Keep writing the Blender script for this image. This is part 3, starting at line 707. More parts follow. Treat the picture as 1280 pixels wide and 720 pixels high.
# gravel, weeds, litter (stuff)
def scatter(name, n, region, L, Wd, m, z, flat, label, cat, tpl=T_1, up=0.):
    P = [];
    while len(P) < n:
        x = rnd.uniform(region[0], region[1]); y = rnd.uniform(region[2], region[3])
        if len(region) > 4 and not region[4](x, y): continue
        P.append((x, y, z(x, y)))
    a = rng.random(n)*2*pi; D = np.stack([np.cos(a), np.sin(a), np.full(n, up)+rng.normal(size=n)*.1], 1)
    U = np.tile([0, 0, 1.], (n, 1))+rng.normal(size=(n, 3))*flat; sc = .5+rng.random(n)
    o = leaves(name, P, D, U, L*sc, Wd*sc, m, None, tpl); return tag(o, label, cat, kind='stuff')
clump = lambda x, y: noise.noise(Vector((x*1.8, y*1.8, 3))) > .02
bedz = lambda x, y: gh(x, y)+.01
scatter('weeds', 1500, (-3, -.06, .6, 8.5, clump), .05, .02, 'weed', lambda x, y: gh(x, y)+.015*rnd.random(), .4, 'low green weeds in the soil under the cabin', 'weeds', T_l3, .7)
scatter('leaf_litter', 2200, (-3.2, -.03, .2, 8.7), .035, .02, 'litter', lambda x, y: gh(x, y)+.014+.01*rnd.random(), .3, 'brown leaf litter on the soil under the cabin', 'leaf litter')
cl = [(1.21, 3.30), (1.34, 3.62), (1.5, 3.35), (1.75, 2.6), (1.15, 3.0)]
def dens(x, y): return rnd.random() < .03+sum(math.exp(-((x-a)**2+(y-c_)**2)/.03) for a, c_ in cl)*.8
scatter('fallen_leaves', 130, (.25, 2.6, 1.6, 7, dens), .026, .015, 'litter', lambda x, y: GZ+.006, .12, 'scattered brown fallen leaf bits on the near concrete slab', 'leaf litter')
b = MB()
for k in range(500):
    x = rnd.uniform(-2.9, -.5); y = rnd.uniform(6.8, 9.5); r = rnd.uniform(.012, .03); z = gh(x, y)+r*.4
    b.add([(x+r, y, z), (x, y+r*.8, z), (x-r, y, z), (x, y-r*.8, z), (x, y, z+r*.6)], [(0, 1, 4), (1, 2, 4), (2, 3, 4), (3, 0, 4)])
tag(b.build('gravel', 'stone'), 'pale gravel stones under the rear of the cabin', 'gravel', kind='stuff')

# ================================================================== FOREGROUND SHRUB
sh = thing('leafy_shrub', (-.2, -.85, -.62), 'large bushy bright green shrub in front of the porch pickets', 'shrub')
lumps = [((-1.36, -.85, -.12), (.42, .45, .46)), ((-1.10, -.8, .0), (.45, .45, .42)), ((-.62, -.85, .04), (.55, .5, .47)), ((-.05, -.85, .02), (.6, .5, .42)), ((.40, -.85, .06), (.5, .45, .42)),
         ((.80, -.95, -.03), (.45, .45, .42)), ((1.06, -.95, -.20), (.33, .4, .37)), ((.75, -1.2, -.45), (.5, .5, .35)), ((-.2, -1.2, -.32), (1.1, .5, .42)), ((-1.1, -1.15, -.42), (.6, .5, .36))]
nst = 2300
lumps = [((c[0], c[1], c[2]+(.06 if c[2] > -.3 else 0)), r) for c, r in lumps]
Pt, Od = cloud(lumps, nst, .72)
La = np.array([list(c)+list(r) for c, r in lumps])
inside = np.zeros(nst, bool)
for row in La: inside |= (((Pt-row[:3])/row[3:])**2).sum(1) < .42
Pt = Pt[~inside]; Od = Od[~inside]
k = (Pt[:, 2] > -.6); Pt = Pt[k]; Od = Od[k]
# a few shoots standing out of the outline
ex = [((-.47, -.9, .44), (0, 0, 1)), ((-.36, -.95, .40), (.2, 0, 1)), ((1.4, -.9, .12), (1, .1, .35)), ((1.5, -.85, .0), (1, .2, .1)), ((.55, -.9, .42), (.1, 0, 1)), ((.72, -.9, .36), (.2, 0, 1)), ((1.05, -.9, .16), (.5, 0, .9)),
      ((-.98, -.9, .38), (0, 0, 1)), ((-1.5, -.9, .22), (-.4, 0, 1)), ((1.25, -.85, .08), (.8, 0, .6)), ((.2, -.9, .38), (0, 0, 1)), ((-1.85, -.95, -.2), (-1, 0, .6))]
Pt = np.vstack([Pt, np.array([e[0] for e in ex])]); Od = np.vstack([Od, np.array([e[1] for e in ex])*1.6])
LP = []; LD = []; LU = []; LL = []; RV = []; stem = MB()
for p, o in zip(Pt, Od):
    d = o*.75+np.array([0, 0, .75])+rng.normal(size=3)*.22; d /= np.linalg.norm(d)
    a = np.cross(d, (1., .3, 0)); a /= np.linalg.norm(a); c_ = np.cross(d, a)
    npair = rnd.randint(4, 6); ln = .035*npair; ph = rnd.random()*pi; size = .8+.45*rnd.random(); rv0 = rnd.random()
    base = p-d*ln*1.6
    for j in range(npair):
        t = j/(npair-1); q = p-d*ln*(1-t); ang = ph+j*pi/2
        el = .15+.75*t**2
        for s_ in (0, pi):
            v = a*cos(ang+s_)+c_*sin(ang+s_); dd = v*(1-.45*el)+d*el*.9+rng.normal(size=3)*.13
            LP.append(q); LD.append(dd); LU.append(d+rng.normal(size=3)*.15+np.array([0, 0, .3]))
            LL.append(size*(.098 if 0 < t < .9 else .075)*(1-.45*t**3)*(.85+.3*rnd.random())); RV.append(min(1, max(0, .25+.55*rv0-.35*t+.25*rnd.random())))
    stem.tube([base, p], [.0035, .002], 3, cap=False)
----
#### Objective:
Write each line above out exactly.

#### Task solution:
Keep writing the Blender script for this image. This is part 3, starting at line 707. More parts follow. Treat the picture as 1280 pixels wide and 720 pixels high.
# gravel, weeds, litter (stuff)
def scatter(name, n, region, L, Wd, m, z, flat, label, cat, tpl=T_1, up=0.):
    P = [];
    while len(P) < n:
        x = rnd.uniform(region[0], region[1]); y = rnd.uniform(region[2], region[3])
        if len(region) > 4 and not region[4](x, y): continue
        P.append((x, y, z(x, y)))
    a = rng.random(n)*2*pi; D = np.stack([np.cos(a), np.sin(a), np.full(n, up)+rng.normal(size=n)*.1], 1)
    U = np.tile([0, 0, 1.], (n, 1))+rng.normal(size=(n, 3))*flat; sc = .5+rng.random(n)
    o = leaves(name, P, D, U, L*sc, Wd*sc, m, None, tpl); return tag(o, label, cat, kind='stuff')
clump = lambda x, y: noise.noise(Vector((x*1.8, y*1.8, 3))) > .02
bedz = lambda x, y: gh(x, y)+.01
scatter('weeds', 1500, (-3, -.06, .6, 8.5, clump), .05, .02, 'weed', lambda x, y: gh(x, y)+.015*rnd.random(), .4, 'low green weeds in the soil under the cabin', 'weeds', T_l3, .7)
scatter('leaf_litter', 2200, (-3.2, -.03, .2, 8.7), .035, .02, 'litter', lambda x, y: gh(x, y)+.014+.01*rnd.random(), .3, 'brown leaf litter on the soil under the cabin', 'leaf litter')
cl = [(1.21, 3.30), (1.34, 3.62), (1.5, 3.35), (1.75, 2.6), (1.15, 3.0)]
def dens(x, y): return rnd.random() < .03+sum(math.exp(-((x-a)**2+(y-c_)**2)/.03) for a, c_ in cl)*.8
scatter('fallen_leaves', 130, (.25, 2.6, 1.6, 7, dens), .026, .015, 'litter', lambda x, y: GZ+.006, .12, 'scattered brown fallen leaf bits on the near concrete slab', 'leaf litter')
b = MB()
for k in range(500):
    x = rnd.uniform(-2.9, -.5); y = rnd.uniform(6.8, 9.5); r = rnd.uniform(.012, .03); z = gh(x, y)+r*.4
    b.add([(x+r, y, z), (x, y+r*.8, z), (x-r, y, z), (x, y-r*.8, z), (x, y, z+r*.6)], [(0, 1, 4), (1, 2, 4), (2, 3, 4), (3, 0, 4)])
tag(b.build('gravel', 'stone'), 'pale gravel stones under the rear of the cabin', 'gravel', kind='stuff')

# ================================================================== FOREGROUND SHRUB
sh = thing('leafy_shrub', (-.2, -.85, -.62), 'large bushy bright green shrub in front of the porch pickets', 'shrub')
lumps = [((-1.36, -.85, -.12), (.42, .45, .46)), ((-1.10, -.8, .0), (.45, .45, .42)), ((-.62, -.85, .04), (.55, .5, .47)), ((-.05, -.85, .02), (.6, .5, .42)), ((.40, -.85, .06), (.5, .45, .42)),
         ((.80, -.95, -.03), (.45, .45, .42)), ((1.06, -.95, -.20), (.33, .4, .37)), ((.75, -1.2, -.45), (.5, .5, .35)), ((-.2, -1.2, -.32), (1.1, .5, .42)), ((-1.1, -1.15, -.42), (.6, .5, .36))]
nst = 2300
lumps = [((c[0], c[1], c[2]+(.06 if c[2] > -.3 else 0)), r) for c, r in lumps]
Pt, Od = cloud(lumps, nst, .72)
La = np.array([list(c)+list(r) for c, r in lumps])
inside = np.zeros(nst, bool)
for row in La: inside |= (((Pt-row[:3])/row[3:])**2).sum(1) < .42
Pt = Pt[~inside]; Od = Od[~inside]
k = (Pt[:, 2] > -.6); Pt = Pt[k]; Od = Od[k]
# a few shoots standing out of the outline
ex = [((-.47, -.9, .44), (0, 0, 1)), ((-.36, -.95, .40), (.2, 0, 1)), ((1.4, -.9, .12), (1, .1, .35)), ((1.5, -.85, .0), (1, .2, .1)), ((.55, -.9, .42), (.1, 0, 1)), ((.72, -.9, .36), (.2, 0, 1)), ((1.05, -.9, .16), (.5, 0, .9)),
      ((-.98, -.9, .38), (0, 0, 1)), ((-1.5, -.9, .22), (-.4, 0, 1)), ((1.25, -.85, .08), (.8, 0, .6)), ((.2, -.9, .38), (0, 0, 1)), ((-1.85, -.95, -.2), (-1, 0, .6))]
Pt = np.vstack([Pt, np.array([e[0] for e in ex])]); Od = np.vstack([Od, np.array([e[1] for e in ex])*1.6])
LP = []; LD = []; LU = []; LL = []; RV = []; stem = MB()
for p, o in zip(Pt, Od):
    d = o*.75+np.array([0, 0, .75])+rng.normal(size=3)*.22; d /= np.linalg.norm(d)
    a = np.cross(d, (1., .3, 0)); a /= np.linalg.norm(a); c_ = np.cross(d, a)
    npair = rnd.randint(4, 6); ln = .035*npair; ph = rnd.random()*pi; size = .8+.45*rnd.random(); rv0 = rnd.random()
    base = p-d*ln*1.6
    for j in range(npair):
        t = j/(npair-1); q = p-d*ln*(1-t); ang = ph+j*pi/2
        el = .15+.75*t**2
        for s_ in (0, pi):
            v = a*cos(ang+s_)+c_*sin(ang+s_); dd = v*(1-.45*el)+d*el*.9+rng.normal(size=3)*.13
            LP.append(q); LD.append(dd); LU.append(d+rng.normal(size=3)*.15+np.array([0, 0, .3]))
            LL.append(size*(.098 if 0 < t < .9 else .075)*(1-.45*t**3)*(.85+.3*rnd.random())); RV.append(min(1, max(0, .25+.55*rv0-.35*t+.25*rnd.random())))
    stem.tube([base, p], [.0035, .002], 3, cap=False)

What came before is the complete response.